« Ici, l’eau est de l’or, c’est comme dans les livres de Pagnol » : entre ses rangées d’arbres fruitiers, un arboriculteur de la plaine désertique de la Crau, au cœur de la Provence, innove pour irriguer ses terres de « façon raisonnée ».
Dans un petit abri au milieu de ses pêchers et abricotiers, Thierry Bernard, à la tête d’une exploitation de 120 hectares située à 50 km au nord-ouest de Marseille, « pilote précisément » l’irrigation de ses arbres, parcelle par parcelle.
A l’aide d’un programmateur, il gère l’arrosage et la fertilisation « au plus proche ». « C’est du sur-mesure, on sélectionne les secteurs, la durée et les heures d’arrosage », explique Noémie Baysse, 26 ans, technicienne en irrigation de l’exploitation. Au-dessus d’elle, des abricots et des pêches colorés attendent d’être récoltés.
Au pied des arbres arrosés au goutte-à-goutte, des électrovannes contrôlent le débit d’eau en fonction des besoins des saisons.
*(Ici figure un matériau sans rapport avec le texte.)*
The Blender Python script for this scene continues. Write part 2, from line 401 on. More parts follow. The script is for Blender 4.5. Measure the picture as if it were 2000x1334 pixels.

En tout, il faut en moyenne 8 litres par jour et par arbre pendant l’été.
« Il faut arrêter de penser que les agriculteurs continuent de travailler sans penser aux conséquences écologiques. Aujourd’hui, on cultive de façon raisonnée », souligne Thierry Bernard : « Ici, on se bat encore pour de l’eau ».
Et cette eau, l’arboriculteur la puise dans la nappe phréatique de la Crau, à 80 mètres sous terre grâce à une pompe à eau filtrée.
Grâce à ses installations mises en place il y a plusieurs années, il a diminué « par moitié » sa consommation d’eau et d’électricité, même s’il dit ne pas pouvoir « quantifier ses économies ».
Alors, pour poursuivre son « approche particulière » de l’irrigation, l’exploitant a mis à disposition trois de ses 72 parcelles pour une expérimentation sur trois ans de la Chambre d’agriculture des Bouches-du-Rhône, qui étudie les impacts économiques et environnementaux de la restriction en eau.
Face au réchauffement climatique, les arrêtés sécheresse se multiplient dans la plaine de la Crau, connue pour son foin et ses fruits. A chaque fois, ces arrêtés obligent les arboriculteurs à diminuer leur consommation en eau pendant la période estivale.
« La filière arboricole est très importante sur la Crau et nous voulons anticiper au mieux les restrictions pour savoir si ces exploitations sont en capacité de répondre à des diminutions de 10, 20 ou 30% d’eau », détaille Lauriane Morel, chargée de cette mission, qui a pour objectif de sensibiliser la vingtaine d’arboriculteurs du secteur.
Pour ce projet, plusieurs tensiomètres sont plantés sur les trois parcelles pour mesurer la tension du sol, c’est-à-dire la force nécessaire à un arbre pour extraire l’eau du sol.
Un dendromètre, qui suit le diamètre d’une branche, est également accroché sur chaque arbre. « Si la branche rétrécit, cela veut dire que l’arbre a besoin d’irrigation », précise-t-elle. Une station météo connectée à un smartphone anticipe aussi les besoins pour chaque parcelle.
« Ce projet nous tenait à cœur, car il nous permet de pérenniser nos installations et de voir si ce qu’on a mis en place est dans le vrai, ou si on fait fausse route en termes d’économie », affirme Thierry Bernard, qui assure faire de « l’intensif raisonné ».
Dans la plaine de la Crau, soupire Patrick Lévêque, président de la Chambre d’agriculture, pour qui « la gestion de l’eau est indispensable ».
Aujourd’hui, « ça ne sert plus à rien d’ouvrir sans réfléchir les vannes d’eau en avril et de les fermer en septembre », abonde Thierry Bernard. Selon lui, « les arbres fruitiers ont besoin de stress, soit de moins d’eau, pour améliorer la qualité gustative et puis, moins d’humidité, ça veut dire moins de champignons, et donc moins de traitements ».